What do you see is the biggest challenge facing lawyers today?

Lawyers have kind of a dual challenge. It is much more difficult to make a living today. And we have a very cumbersome civil litigation system that is extremely expensive and inhibits the hiring of attorneys. I think the expense of having a law office is quite high in terms of the overhead to function as a lawyer. And that causes a severe negative effect on a private attorney’s ability to function in society. That is a shame. Some lawyers have the same attitude that some judges have, in terms of not serving the community and not being part of the profession, which I think is very critical.

Lawyers have, historically, in America, been the guardians of our democracy. They protect rights. They resolve controversies. They permit transactions to go through and adhere to the law. Fundamentally, we’re the glue that holds together a very pluralistic society.

You recently retired from the Supreme Court because of mandatory retirement based on age. Was it hard for you to step down from that position?

Yes, it was. It was bittersweet. I really loved being a justice. I loved being Chief Justice. I enjoyed the intellectual and the administrative challenges, and the dealings I had with many different people with different views.

On the other hand, I think that all good things have an ending. And this chapter has ended. I look forward to returning to the practice of law, which I have always enjoyed and found satisfying.

What do you consider some of the most meaningful aspects of your distinguished career?

As an attorney, my ability to actually help clients resolve problems in various aspects of the law. Even on a small scale, such as handling a traffic ticket for somebody or taking care of a juvenile who had a problem, I feel the ability to really service someone in a professional, intellectually challenging, and satisfying way.

As a Justice, the ability to contribute to the legal policy of the state, to be able to write opinions about important matters that the state is concerned about, has been extremely meaningful.

And, as the Chief, it has been the fact that I have been able to institute, among other things, a Leadership Training Program for the judges, which has been extensive and focused around trying to help and nurture the Chief Judges to become leaders in their community and to take responsibility for many of the difficulties they face.

Do you have any parting advice for young lawyers or new judges?

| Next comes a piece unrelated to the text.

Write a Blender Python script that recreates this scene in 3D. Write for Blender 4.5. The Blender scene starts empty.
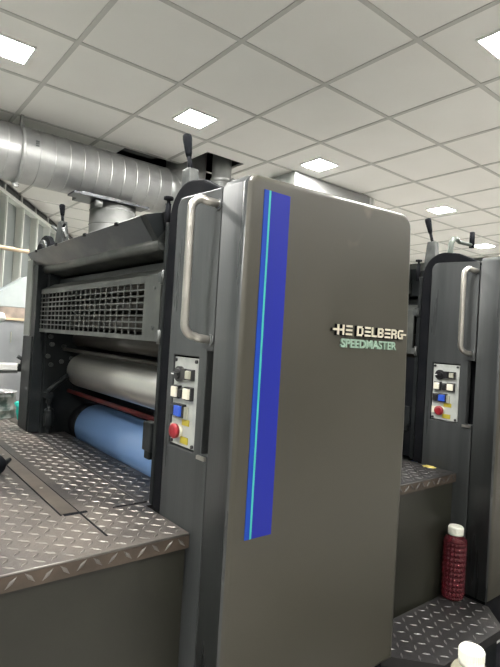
import bpy, bmesh, math, random
from mathutils import Vector, Matrix
random.seed(7)
S = 0.9            # survey unit -> metre
FZ = 1.40          # height of the camera above the floor, survey units
C = bpy.context.scene.collection
PI = math.pi

# ------------------------------------------------------------------ materials
def mat(name, col, rough=.5, metal=0., col2=None, scale=8., lo=.35, hi=.7, bump=0., bscale=60., emit=None, estr=0.,
        trans=0., alpha=1., stretch=(1, 1, 1), coat=0., spec=.5, detail=6., rvar=0.):
    m = bpy.data.materials.new(name); m.use_nodes = True
    nt = m.node_tree; b = nt.nodes['Principled BSDF']
    b.inputs['Base Color'].default_value = (*col, 1)
    b.inputs['Roughness'].default_value = rough
    b.inputs['Metallic'].default_value = metal
    b.inputs['Specular IOR Level'].default_value = spec
    if trans: b.inputs['Transmission Weight'].default_value = trans
    if alpha < 1: b.inputs['Alpha'].default_value = alpha
    if coat: b.inputs['Coat Weight'].default_value = coat
    if emit:
        b.inputs['Emission Color'].default_value = (*emit, 1); b.inputs['Emission Strength'].default_value = estr
    if col2 or bump or rvar:
        tc = nt.nodes.new('ShaderNodeTexCoord'); mp = nt.nodes.new('ShaderNodeMapping')
        mp.inputs['Scale'].default_value = stretch
        nt.links.new(tc.outputs['Object'], mp.inputs['Vector'])
        n = nt.nodes.new('ShaderNodeTexNoise'); n.inputs['Scale'].default_value = scale; n.inputs['Detail'].default_value = detail
        nt.links.new(mp.outputs['Vector'], n.inputs['Vector'])
        r = nt.nodes.new('ShaderNodeValToRGB')
        r.color_ramp.elements[0].position = lo; r.color_ramp.elements[1].position = hi
        r.color_ramp.elements[0].color = (*col, 1); r.color_ramp.elements[1].color = (*(col2 or col), 1)
        nt.links.new(n.outputs['Fac'], r.inputs['Fac'])
        if col2: nt.links.new(r.outputs['Color'], b.inputs['Base Color'])
        if rvar:
            mr = nt.nodes.new('ShaderNodeMapRange'); mr.inputs['To Min'].default_value = rough - rvar; mr.inputs['To Max'].default_value = rough + rvar
            mr.inputs['From Min'].default_value = .3; mr.inputs['From Max'].default_value = .7
            nt.links.new(n.outputs['Fac'], mr.inputs['Value']); nt.links.new(mr.outputs['Result'], b.inputs['Roughness'])
        if bump:
            n2 = nt.nodes.new('ShaderNodeTexNoise'); n2.inputs['Scale'].default_value = bscale; n2.inputs['Detail'].default_value = 3
            nt.links.new(mp.outputs['Vector'], n2.inputs['Vector'])
            bp = nt.nodes.new('ShaderNodeBump'); bp.inputs['Strength'].default_value = bump; bp.inputs['Distance'].default_value = .004
            nt.links.new(n2.outputs['Fac'], bp.inputs['Height']); nt.links.new(bp.outputs['Normal'], b.inputs['Normal'])
    return m

M = {}
M['cover'] = mat('press_paint_warm_light', (.048, .045, .035), .42, 0, (.056, .052, .041), 3.0, .35, .75, .06, 220, rvar=.05, spec=.4)  # press paint in a warm tone, for the light on the front face
def scuffs(m, col):
    nt = m.node_tree; b = nt.nodes['Principled BSDF']; src = b.inputs['Base Color'].links[0].from_socket
    tc = nt.nodes.new('ShaderNodeTexCoord'); n = nt.nodes.new('ShaderNodeTexNoise'); n.inputs['Scale'].default_value = 5.5; n.inputs['Detail'].default_value = 2.5
    nt.links.new(tc.outputs['Object'], n.inputs['Vector'])
    mr = nt.nodes.new('ShaderNodeMapRange'); mr.inputs['From Min'].default_value = .71; mr.inputs['From Max'].default_value = .76; mr.inputs['To Max'].default_value = .45
    nt.links.new(n.outputs['Fac'], mr.inputs['Value'])
    mx_ = nt.nodes.new('ShaderNodeMix'); mx_.data_type = 'RGBA'
    for i_ in mx_.inputs:
        if i_.name == 'A' and i_.type == 'RGBA': nt.links.new(src, i_)
        if i_.name == 'B' and i_.type == 'RGBA': i_.default_value = (*col, 1)
    nt.links.new(mr.outputs['Result'], mx_.inputs[0])
    nt.links.new([o_ for o_ in mx_.outputs if o_.type == 'RGBA'][0], b.inputs['Base Color'])
scuffs(M['cover'], (.12, .105, .08))
M['side'] = mat('press_paint_cool_light', (.045, .049, .051), .34, .15, (.095, .100, .102), 7, .42, .80, .08, 160, stretch=(1, 1.8, .12), rvar=.1, spec=.5)  # the same paint in a cooler tone, for the light on the side
M['black'] = mat('black_rubber', (.008, .009, .011), .6, 0, (.014, .014, .016), 12, spec=.02)
M['frame'] = mat('oily_black_iron', (.010, .012, .013), .42, 0, (.028, .031, .032), 9, .5, .85, .15, 90, spec=.2)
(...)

This is true about any profession, whether you are a lawyer, or a judge, or something else: it is important that you have a passion for what you do, and that you live out your dreams. If you are passionate, you will perform very well. I think that the service you provide will help many people and, to me, that is the most important thing.

Author’s comment:
It occurred to me as I was interviewing Chief Justice Bender, some of the similarities between his attributes and President Abraham Lincoln’s. He has an engaging personality and a folksy demeanor that is both friendly and disarming. He also has a keen intellect, a passion for his work and profession, and he is a visionary. I have not always agreed with his positions, but I have always respected and admired the man. I wish him success in his new endeavors. It is my hope that somewhere in our law schools today or among our young lawyers there is a budding Michael Bender. If that person is you, I hope you reach your full potential.